There were four grounds of challenge:
• Ground 1: the Defendant misdirected herself as to the applicable law and policy in relation to immigration bail accommodation under Paragraph 9 of Schedule 10 to the [Immigration] Act.
• Ground 2: the Defendant, in determining where the allocated accommodation would be located, (i) failed to take into account the Claimant’s particular circumstances, (ii) failed to give adequate reasons and/or (iii) acted irrationally.
• Ground 3: the Defendant breached Section 6 (1) of the Human Rights Act in respect of her violation of the Claimant’s procedural and substantive rights under Article 8 of the ECHR.
• Ground 4: the Defendant failed to comply with Section 149 of the Equality Act in respect of the Claimant’s disability.
The latter two grounds were dismissed. On the first ground, it was argued on behalf of the claimant that it was unlawful for the Home Secretary to apply the “stated equivalence policy” and as a result of that, the Allocation of Asylum Accommodation policy in a schedule 10 case.
The stated equivalence policy is where schedule 10 accommodation is provided by the Home Office on the same “no choice” basis as under the Allocation of Asylum Accommodation policy (set out in R (BLZ) v SSHD [2025] EWHC 153 (Admin)). The claimant submitted that “the two accommodation policies are different and that the unwritten policy of applying the standard equivalence policy means that the two policies are elided”.
It was accepted on behalf of the Home Secretary that the schedule 10 guidance applied, and if the application of the stated equivalence policy and the Allocation policy resulted in a breach of the schedule 10 guidance then the decision would be unlawful.
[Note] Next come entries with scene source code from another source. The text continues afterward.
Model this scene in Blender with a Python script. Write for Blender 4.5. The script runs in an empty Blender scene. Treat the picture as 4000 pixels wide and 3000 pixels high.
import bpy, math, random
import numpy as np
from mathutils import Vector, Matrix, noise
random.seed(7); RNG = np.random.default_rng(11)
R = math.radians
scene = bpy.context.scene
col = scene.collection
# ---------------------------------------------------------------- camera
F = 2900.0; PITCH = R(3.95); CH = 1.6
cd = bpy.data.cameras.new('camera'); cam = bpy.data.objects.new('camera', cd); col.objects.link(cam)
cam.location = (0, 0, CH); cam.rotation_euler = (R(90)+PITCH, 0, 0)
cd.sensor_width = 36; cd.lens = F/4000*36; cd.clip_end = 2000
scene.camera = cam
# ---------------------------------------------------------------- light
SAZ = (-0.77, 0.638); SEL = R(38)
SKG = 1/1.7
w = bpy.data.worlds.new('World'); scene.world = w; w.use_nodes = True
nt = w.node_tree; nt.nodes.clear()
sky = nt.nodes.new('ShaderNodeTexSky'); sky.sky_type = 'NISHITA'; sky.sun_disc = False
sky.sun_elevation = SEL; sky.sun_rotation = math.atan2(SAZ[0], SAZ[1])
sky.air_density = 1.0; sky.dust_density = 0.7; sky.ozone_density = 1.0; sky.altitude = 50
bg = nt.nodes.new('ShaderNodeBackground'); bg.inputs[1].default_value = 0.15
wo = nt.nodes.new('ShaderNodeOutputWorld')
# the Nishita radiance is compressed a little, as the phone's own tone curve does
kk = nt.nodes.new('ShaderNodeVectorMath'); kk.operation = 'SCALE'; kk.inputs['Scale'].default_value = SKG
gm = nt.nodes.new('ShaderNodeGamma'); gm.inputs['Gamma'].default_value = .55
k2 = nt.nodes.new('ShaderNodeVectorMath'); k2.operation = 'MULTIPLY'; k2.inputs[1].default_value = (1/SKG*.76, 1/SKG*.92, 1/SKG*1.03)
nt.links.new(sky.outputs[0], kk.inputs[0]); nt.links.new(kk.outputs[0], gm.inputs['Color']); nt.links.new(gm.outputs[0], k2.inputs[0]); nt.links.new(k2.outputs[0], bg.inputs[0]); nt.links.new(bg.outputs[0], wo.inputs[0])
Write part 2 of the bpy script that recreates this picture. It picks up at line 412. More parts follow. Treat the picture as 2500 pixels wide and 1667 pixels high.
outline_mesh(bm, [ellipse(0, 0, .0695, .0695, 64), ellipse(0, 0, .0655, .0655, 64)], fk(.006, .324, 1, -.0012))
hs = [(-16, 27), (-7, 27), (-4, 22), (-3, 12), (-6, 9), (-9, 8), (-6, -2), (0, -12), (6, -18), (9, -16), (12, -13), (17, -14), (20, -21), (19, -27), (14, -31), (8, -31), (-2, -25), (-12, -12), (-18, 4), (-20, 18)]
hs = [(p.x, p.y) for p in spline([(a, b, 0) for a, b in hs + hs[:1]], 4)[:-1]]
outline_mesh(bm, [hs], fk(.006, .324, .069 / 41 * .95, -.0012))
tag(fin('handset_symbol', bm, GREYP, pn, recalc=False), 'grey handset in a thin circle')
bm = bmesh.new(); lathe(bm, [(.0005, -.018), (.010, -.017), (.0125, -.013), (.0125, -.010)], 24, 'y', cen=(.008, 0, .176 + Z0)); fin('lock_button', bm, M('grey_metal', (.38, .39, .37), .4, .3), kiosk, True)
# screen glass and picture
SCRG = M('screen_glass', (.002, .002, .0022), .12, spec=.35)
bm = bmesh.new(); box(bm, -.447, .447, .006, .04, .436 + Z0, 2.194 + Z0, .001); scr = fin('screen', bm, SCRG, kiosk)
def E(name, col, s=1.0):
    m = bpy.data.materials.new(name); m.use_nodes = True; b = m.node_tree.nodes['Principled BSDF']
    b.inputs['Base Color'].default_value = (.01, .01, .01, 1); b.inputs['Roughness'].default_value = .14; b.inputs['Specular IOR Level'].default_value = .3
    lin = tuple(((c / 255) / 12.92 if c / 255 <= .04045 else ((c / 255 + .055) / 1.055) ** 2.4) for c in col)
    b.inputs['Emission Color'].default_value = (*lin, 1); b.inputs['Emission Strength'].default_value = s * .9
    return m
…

The court found that in contrast to the Allocation of Asylum Accommodation policy, under the schedule 10 guidance, location could “in appropriate circumstances, inform the decision as to suitability of accommodation”. As location had not been taken into account when assessing the suitability of accommodation in the claimant’s case, the court held that the decision was unlawful on that basis.
The court also accepted the claimant’s submissions on ground 2, stating that “the June 2025 letter also fails to give adequate reasons precisely because the reasons are directed to the wrong policy”. The decision was quashed and the Home Secretary ordered to make a new decision applying the schedule 10 guidance.
The decision also contains an important reminder of the Civil Procedure Rules relating to foreign language witness statements. The claimant’s solicitors were criticised for the claimant’s witness statements’ being provided in English when the claimant’s main language is Cantonese. The changes to the rules were made in April 2020 but lawyers have been caught out on multiple occasions since then.